At noon break, its shares pared losses to 99 sen, still down 10 sen or 9.17%, before closing at the same price. This slotted the counter among the bourse’s top losers on Monday.

At 99 sen, the group has a market capitalisation of RM1.55 billion. Year-to-date, the counter has fallen 38.51%.

The counter saw 30.61 million shares change hands, over 17 times its three-month average volume of 1.73 million shares.   

At the time of writing, it remains unclear as to what is driving the share price movement.

It is worth noting that over the past two months, Kumpulan Wang Persaraan (Diperbadankan) (KWAP) had increased its stake in SKP Resources by 0.22% or 3.43 million shares to 8.37% or 134.25 million shares.

Meanwhile, the Employees Provident Fund (EPF) has upped its stake in the group by 0.92% or 14.38 million shares to 7.88% or 123.09 million shares.
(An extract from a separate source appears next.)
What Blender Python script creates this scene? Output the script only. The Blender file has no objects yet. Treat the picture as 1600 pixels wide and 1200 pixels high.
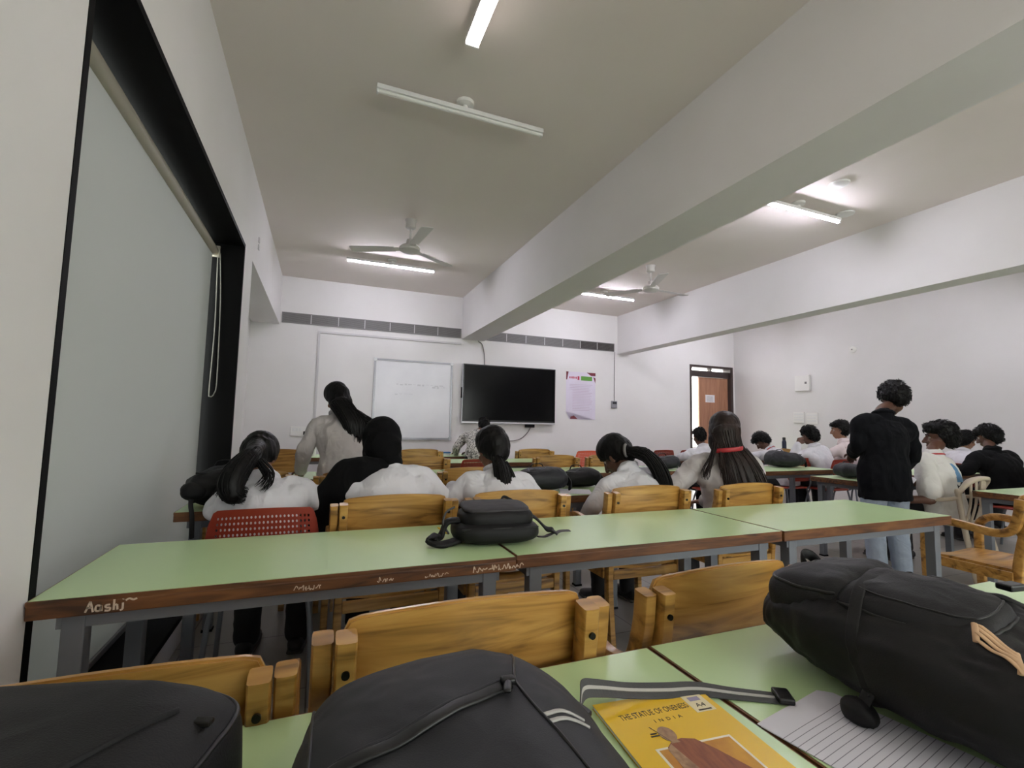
import bpy, bmesh, math, random
from mathutils import Vector, Matrix, Euler, noise
random.seed(7)
C = bpy.context.scene.collection
PI = math.pi
V = Vector
def R(d): return math.radians(d)
def lin(c): return tuple((x/12.92 if x <= .04045 else ((x+.055)/1.055)**2.4) for x in [v/255 for v in c])

# ------------------------------------------------------------------ materials
MATS = {}
def mat(name, rgb, rough=.6, metal=0, spec=.5, var=None, vscale=(6,6,6), bump=0, bscale=200, emit=None, estr=0, coat=0, space='Object', sheen=0):
    m = bpy.data.materials.new(name); m.use_nodes = True
    nt = m.node_tree; b = nt.nodes['Principled BSDF']
    c = lin(rgb)+(1,)
    b.inputs['Base Color'].default_value = c
    b.inputs['Roughness'].default_value = rough
    b.inputs['Metallic'].default_value = metal
    b.inputs['Specular IOR Level'].default_value = spec
    b.inputs['Coat Weight'].default_value = coat
    b.inputs['Sheen Weight'].default_value = sheen
    tc = nt.nodes.new('ShaderNodeTexCoord')
    mp = nt.nodes.new('ShaderNodeMapping'); mp.inputs['Scale'].default_value = vscale
    nt.links.new(tc.outputs[space], mp.inputs['Vector'])
    if var:
        n = nt.nodes.new('ShaderNodeTexNoise'); n.inputs['Scale'].default_value = 1; n.inputs['Detail'].default_value = 6
        nt.links.new(mp.outputs[0], n.inputs['Vector'])
        r = nt.nodes.new('ShaderNodeValToRGB')
        r.color_ramp.elements[0].position = .3; r.color_ramp.elements[1].position = .7
        r.color_ramp.elements[0].color = lin(var)+(1,); r.color_ramp.elements[1].color = c
        nt.links.new(n.outputs['Fac'], r.inputs['Fac']); nt.links.new(r.outputs['Color'], b.inputs['Base Color'])
    if bump:
        n2 = nt.nodes.new('ShaderNodeTexNoise'); n2.inputs['Scale'].default_value = bscale; n2.inputs['Detail'].default_value = 3
        nt.links.new(tc.outputs[space], n2.inputs['Vector'])
        bp = nt.nodes.new('ShaderNodeBump'); bp.inputs['Strength'].default_value = bump; bp.inputs['Distance'].default_value = .004
        nt.links.new(n2.outputs['Fac'], bp.inputs['Height']); nt.links.new(bp.outputs['Normal'], b.inputs['Normal'])
    if emit:
        b.inputs['Emission Color'].default_value = lin(emit)+(1,); b.inputs['Emission Strength'].default_value = estr
    MATS[name] = m
    return m

def wood(name, a, bcol, dark, rough=.35, scale=(3,22,22), coat=.3):
    m = bpy.data.materials.new(name); m.use_nodes = True
    nt = m.node_tree; b = nt.nodes['Principled BSDF']
    b.inputs['Roughness'].default_value = rough; b.inputs['Coat Weight'].default_value = coat; b.inputs['Coat Roughness'].default_value = .25
    tc = nt.nodes.new('ShaderNodeTexCoord'); mp = nt.nodes.new('ShaderNodeMapping'); mp.inputs['Scale'].default_value = scale
    oi = nt.nodes.new('ShaderNodeObjectInfo'); ad = nt.nodes.new('ShaderNodeVectorMath'); ad.operation = 'ADD'
    ml = nt.nodes.new('ShaderNodeMath'); ml.operation = 'MULTIPLY'; ml.inputs[1].default_value = 37
    nt.links.new(oi.outputs['Random'], ml.inputs[0]); nt.links.new(tc.outputs['Object'], ad.inputs[0]); nt.links.new(ml.outputs[0], ad.inputs[1])
    nt.links.new(ad.outputs[0], mp.inputs['Vector'])
    n = nt.nodes.new('ShaderNodeTexNoise'); n.inputs['Scale'].default_value = 1; n.inputs['Detail'].default_value = 5; n.inputs['Distortion'].default_value = 1.2
    nt.links.new(mp.outputs[0], n.inputs['Vector'])
    r = nt.nodes.new('ShaderNodeValToRGB'); e = r.color_ramp.elements
    e[0].position = .32; e[0].color = lin(dark)+(1,); e[1].position = .68; e[1].color = lin(a)+(1,)
    x = e.new(.47); x.color = lin(bcol)+(1,)
    nt.links.new(n.outputs['Fac'], r.inputs['Fac']); nt.links.new(r.outputs['Color'], b.inputs['Base Color'])
    MATS[name] = m
    return m

M_wall = mat('wall_paint', (226,224,224), .75, var=(219,217,216), vscale=(1.2,1.2,1.2), bump=.05, bscale=120)
M_ceil = mat('ceiling_paint', (230,222,217), .85, var=(223,215,209), vscale=(.8,.8,.8), bump=.05, bscale=90)
M_floor = mat('floor_tile', (176,172,164), .35, var=(128,124,119), vscale=(2,2,2))
M_black = mat('black_frame', (4,4,5), .7, spec=.15)
M_green = mat('green_laminate', (197,224,172), .27, var=(190,218,165), vscale=(1.5,1.5,1.5), spec=.55)
M_edge = wood('brown_edge', (122,80,44), (98,60,32), (62,38,22), .5, (4,30,30), 0)
M_steel = mat('grey_steel', (118,122,130), .45, metal=.25)
M_steel2 = mat('dark_steel', (52,54,58), .5, metal=.3)
M_wood = wood('honey_wood', (199,154,83), (172,126,61), (115,80,37), .33, (2.2,16,24))
M_red = mat('red_plastic', (142,48,29), .45, var=(134,43,26))
M_orange = mat('orange_plastic', (232,98,62), .42)
M_beige = mat('beige_plastic', (190,176,156), .45)
M_bolt = mat('dark_bolt', (40,38,36), .35, metal=.8)
M_white = mat('white_metal', (226,226,226), .4)
M_plate = mat('white_plastic', (232,231,228), .35)
M_tube = mat('lit_tube', (255,255,255), .4, emit=(244,241,255), estr=34)
M_tube3 = mat('warm_fill_tube', (255,255,255), .4, emit=(255,250,236), estr=17)  # only for the fill tubes added behind the camera
M_tube2 = mat('half_lit_tube', (255,255,255), .4, emit=(255,240,236), estr=2.2)
M_tubeoff = mat('unlit_tube', (226,226,222), .3)
M_fan = mat('fan_metal', (206,203,200), .4)
M_vent = mat('vent_grey', (128,126,126), .5)
M_ventd = mat('vent_dark', (62,56,54), .6)
M_board = mat('whiteboard', (226,226,230), .3, var=(214,214,219), vscale=(2,2,2))
M_alu = mat('aluminium', (150,150,156), .35, metal=.6)
M_screen = mat('screen_glass', (7,7,9), .16, spec=.18)
M_tvframe = mat('screen_bezel', (16,16,18), .35)
M_silver = mat('silver_strip', (196,196,200), .3, metal=.4)
M_shirt = mat('white_cotton', (214,213,219), .85, bump=.06, bscale=300)
M_shirt2 = mat('grey_cotton', (186,180,180), .85, bump=.06, bscale=300)
M_shirt3 = mat('pinkish_cotton', (214,200,200), .85, bump=.06, bscale=300)
def folds(m, strength=.55, scale=(15,15,9), dist=.012):
    nt = m.node_tree; bs = nt.nodes['Principled BSDF']; tc = nt.nodes.new('ShaderNodeTexCoord'); mp = nt.nodes.new('ShaderNodeMapping'); mp.inputs['Scale'].default_value = scale
    n = nt.nodes.new('ShaderNodeTexNoise'); n.inputs['Scale'].default_value = 1; n.inputs['Detail'].default_value = 2.5; n.inputs['Distortion'].default_value = 1.6
    try: n.noise_type = 'RIDGED_MULTIFRACTAL'
    except Exception: pass
    bp = nt.nodes.new('ShaderNodeBump'); bp.inputs['Strength'].default_value = strength; bp.inputs['Distance'].default_value = dist
    nt.links.new(tc.outputs['Object'], mp.inputs['Vector']); nt.links.new(mp.outputs[0], n.inputs['Vector']); nt.links.new(n.outputs['Fac'], bp.inputs['Height'])
    if bs.inputs['Normal'].is_linked: nt.links.new(bs.inputs['Normal'].links[0].from_socket, bp.inputs['Normal'])
    nt.links.new(bp.outputs['Normal'], bs.inputs['Normal'])
for q in (M_shirt, M_shirt2, M_shirt3): folds(q)
M_tee = mat('offwhite_jersey', (214,212,208), .9)
M_navy = mat('navy_cotton', (9,10,15), .9, spec=.2)
M_blk = mat('black_cotton', (7,7,9), .9, spec=.2)
M_trs = mat('dark_trousers', (26,26,30), .85)
M_jean = mat('light_denim', (160,172,188), .85, var=(146,158,176), vscale=(14,14,14), bump=.1, bscale=400)
folds(M_tee, .4); folds(M_navy, .5); folds(M_blk, .35); folds(M_jean, .5, (18,18,12))
M_shoe = mat('dark_shoe', (30,28,28), .5)
M_sole = mat('shoe_sole', (70,66,62), .7)
M_hair = mat('black_hair', (9,8,8), .5, spec=.22)
M_hairb = mat('brown_hair', (52,38,34), .5, var=(24,18,17), vscale=(14,14,4), spec=.25)
SK = {}
def skin(i, rgb): SK[i] = mat('skin_tone_%s' % i, rgb, .5, var=tuple(int(v*.93) for v in rgb), vscale=(18,18,18)); return SK[i]
skin('a', (128,88,68)); skin('b', (96,64,50)); skin('c', (150,108,86))
M_eye = mat('eye_white', (176,166,158), .35); M_iris = mat('eye_dark', (24,16,12), .15)
M_lip = mat('lip', (110,62,54), .5)
M_redtie = mat('red_ribbon', (170,36,44), .5)
M_scr = mat('grey_ribbon', (120,116,116), .6)
M_bag = mat('charcoal_nylon', (34,35,40), .6, spec=.4, var=(28,29,33), vscale=(4,4,4), bump=.12, bscale=600)
M_bagk = mat('black_nylon', (15,15,18), .6, spec=.35, var=(11,11,13), vscale=(5,5,5), bump=.15, bscale=500)
M_bagg = mat('grey_nylon', (48,46,50), .65, bump=.12, bscale=600)
M_bagn = mat('navy_nylon', (14,16,23), .6, bump=.12, bscale=500)
M_zip = mat('zip_black', (12,12,13), .4)
M_strap = mat('grey_webbing', (72,72,74), .75, bump=.2, bscale=700)
M_stripe = mat('pale_stripe', (176,174,170), .7)
M_yel = mat('yellow_card', (232,190,20), .38, var=(226,182,14), vscale=(5,5,5))
M_paper = mat('white_paper', (226,224,230), .8)
M_ink = mat('dark_ink', (40,34,20), .6)
M_chalk = mat('white_chalk', (214,196,176), .9)
M_tan = mat('tan_print', (196,160,124), .7)
M_blue = mat('blue_plastic', (52,108,168), .4)
M_bottle = mat('navy_bottle', (38,42,62), .35, metal=.4)
M_doorw = wood('door_veneer', (176,128,100), (166,118,92), (148,102,78), .5, (14,14,1.5), 0)
M_doorf = mat('door_frame_brown', (60,48,46), .45)
M_cable = mat('grey_cable', (120,118,118), .6)
M_trunk = mat('pvc_trunking', (198,196,198), .5)
M_chain = mat('bead_chain', (150,148,140), .5)
M_roll = mat('roller_tube', (172,166,152), .5)

# ruled paper, tiles and blinds
def ruled():
    m = bpy.data.materials.new('ruled_paper'); m.use_nodes = True
    nt = m.node_tree; b = nt.nodes['Principled BSDF']; b.inputs['Roughness'].default_value = .8
    tc = nt.nodes.new('ShaderNodeTexCoord'); sp = nt.nodes.new('ShaderNodeSeparateXYZ'); nt.links.new(tc.outputs['Object'], sp.inputs[0])
    a = nt.nodes.new('ShaderNodeMath'); a.operation = 'MULTIPLY'; a.inputs[1].default_value = 1/.0105; nt.links.new(sp.outputs['Y'], a.inputs[0])
    f = nt.nodes.new('ShaderNodeMath'); f.operation = 'FRACT'; nt.links.new(a.outputs[0], f.inputs[0])
    l = nt.nodes.new('ShaderNodeMath'); l.operation = 'LESS_THAN'; l.inputs[1].default_value = .1; nt.links.new(f.outputs[0], l.inputs[0])
    t = nt.nodes.new('ShaderNodeMath'); t.operation = 'LESS_THAN'; t.inputs[1].default_value = .112; nt.links.new(sp.outputs['Y'], t.inputs[0])
    k = nt.nodes.new('ShaderNodeMath'); k.operation = 'MULTIPLY'; nt.links.new(l.outputs[0], k.inputs[0]); nt.links.new(t.outputs[0], k.inputs[1])
    mx = nt.nodes.new('ShaderNodeMix'); mx.data_type = 'RGBA'
    mx.inputs['A'].default_value = lin((214,212,222))+(1,); mx.inputs['B'].default_value = lin((128,126,140))+(1,)
    nt.links.new(k.outputs[0], mx.inputs['Factor']); nt.links.new(mx.outputs['Result'], b.inputs['Base Color'])
    return m
M_ruled = ruled()

def tiles(m):
    nt = m.node_tree; b = nt.nodes['Principled BSDF']
    tc = nt.nodes.new('ShaderNodeTexCoord'); br = nt.nodes.new('ShaderNodeTexBrick')
    br.offset = 0; br.inputs['Scale'].default_value = 1; br.inputs['Brick Width'].default_value = .6; br.inputs['Row Height'].default_value = .6
    br.inputs['Mortar Size'].default_value = .004
    br.inputs['Color1'].default_value = lin((156,152,146))+(1,); br.inputs['Color2'].default_value = lin((150,146,140))+(1,); br.inputs['Mortar'].default_value = lin((104,100,96))+(1,)
    nt.links.new(tc.outputs['Object'], br.inputs['Vector']); nt.links.new(br.outputs['Color'], b.inputs['Base Color'])
tiles(M_floor)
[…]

SKP Resources' single largest shareholder is the group’s executive chairman cum managing director Datuk Gan Kim Huat with a 4.54% direct stake and another 35.69% via his vehicles Beyond Imagination Sdn Bhd, Graceful Assessment Sdn Bhd, Zenith Highlight Sdn Bhd, as well as his spouse and children.
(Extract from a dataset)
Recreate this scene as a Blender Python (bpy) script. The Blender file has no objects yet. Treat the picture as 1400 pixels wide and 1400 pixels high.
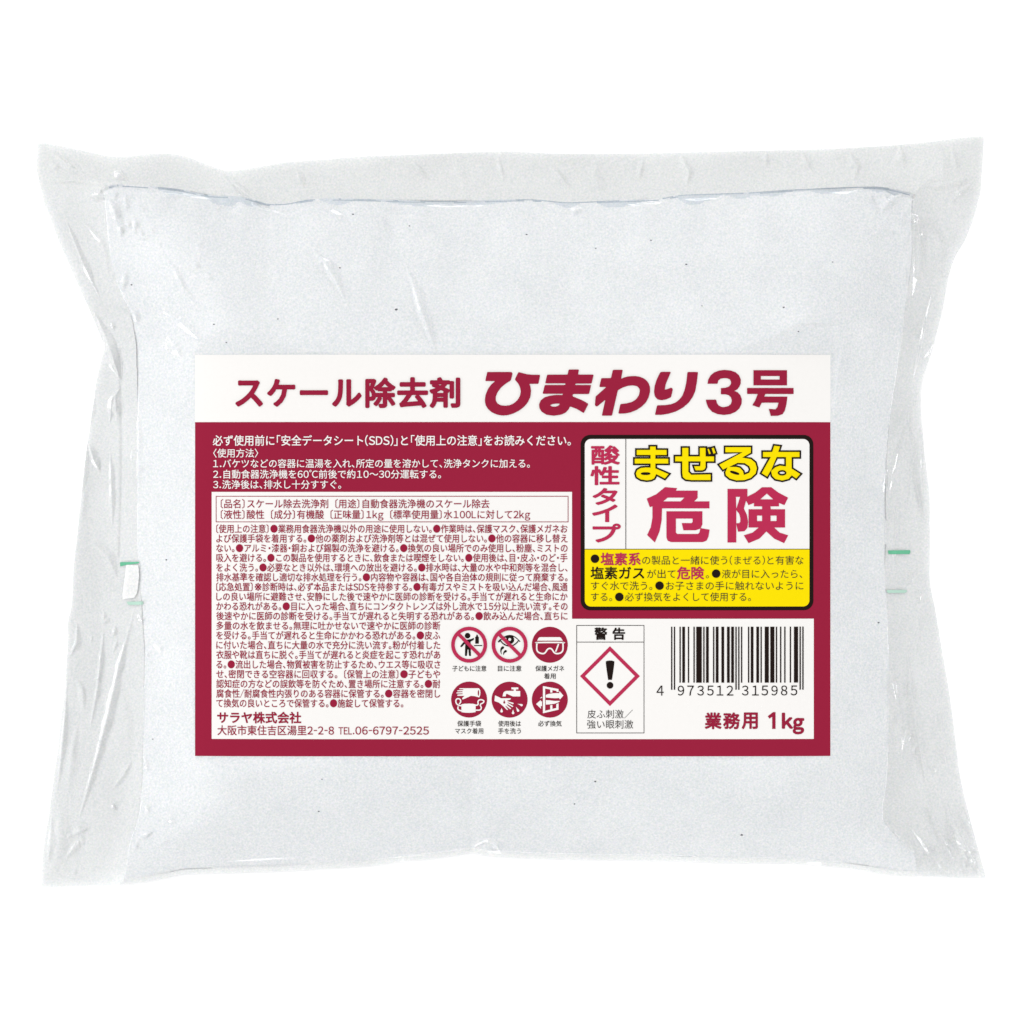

For the financial year ended March 31, 2023 (FY2023), SKP Resources’ net profit fell 16.67% to RM144.49 million from RM173.4 million a year earlier due to weaker consumption spending, despite a 9.06% rise in revenue to RM2.53 billion from RM2.32 billion previously.

The group’s earnings were dragged by higher cost of sales to RM2.21 billion from RM2 billion previously as well as a rise in operating expenses of RM152.11 million versus RM125.42 million previously. 

In a note dated May 31, PublicInvest Research analyst Ching Weng Jin retained his “outperform” call on SKP Resources with a lower target price of RM1.34 (RM1.69 previously), on the back of the group’s weaker-than-expected FY2023 earnings.

Ching said the variance was due to more pronounced subdued global demand on the back of monetary tightening, while the group’s costs remained elevated as it continued to maintain its full workforce in anticipation of a recovery in demand.

On the back of the FY2023 earnings miss, Ching cut his net profit forecast for the group by 29.5% on average to RM122.3 million for FY2024 and RM144.8 million for and FY2025, premised on a dimmer view of global consumption spending.